Por que PM jogar gente da ponte gera mais revolta que 11 tiros nas costas?

Aviso: Como falta amor no mundo, mas também falta interpretação de texto, a coluna a seguir não visa a ranquear o sofrimento humano, mas criticar a nossa empatia seletiva e nosso espírito miliciano.

O caso do policial militar Luan Alves Pereira flagrado ao arremessar de uma ponte Marcelo do Amaral, que, felizmente, sobreviveu, teve muito mais espaço no debate público que o do PM Vinicius de Lima Britto — que, à paisana, matou com 11 tiros nas costas Gabriel da Silva Soares. A diferença de tratamento dado a ambos os casos ocorridos na capital paulista não surpreende em uma sociedade em que a ideia de "bandido bom é bandido morto" tem aderência.
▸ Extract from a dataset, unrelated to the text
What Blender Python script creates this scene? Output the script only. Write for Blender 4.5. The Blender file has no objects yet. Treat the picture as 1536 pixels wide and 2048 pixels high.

(Com exceção do bandido que sonega imposto. Aí, não, pois esse é visto como herói.)

Apesar de não ser todo o dia em que um policial joga uma pessoa de uma ponte sem motivo algum (não que pudesse existir motivo para isso, claro), o que naturalmente chama a atenção, isso não é motivo suficiente para gerar mais revolta que uma execução com 11 tiros por motivo pra lá de fútil.

As redes sociais foram bem transparentes ao afirmarem que Gabriel mereceu ter seu CPF cancelado porque era ladrão, o que negou a ele a empatia de muita gente, mesmo que se crime tenha sido roubar alguns pacotes de Omo. Nesse sentido, há quem veja no arremesso da ponte um risco a qualquer cidadão enquanto a execução, não, uma vez que ela estaria reservada a quem rouba.

Não há pena de morte no Brasil e ninguém estava em risco na unidade do Oxxo assaltada, mesmo assim Vinicius achou que que podia abraçar a função de promotor, juiz e carrasco e dar 11 tiros nas costas de alguém. Cheguei a encontrar mensagens que o felicitavam por um "ladrãozinho negro" a menos em uma rede social que mandou a moderação do ódio às favas.

Diante de uma polícia com baixo índice de resolução de crimes, casos como a execução de Gabriel são vistos como uma forma de vingança. Miliciana, violenta e injusta, claro.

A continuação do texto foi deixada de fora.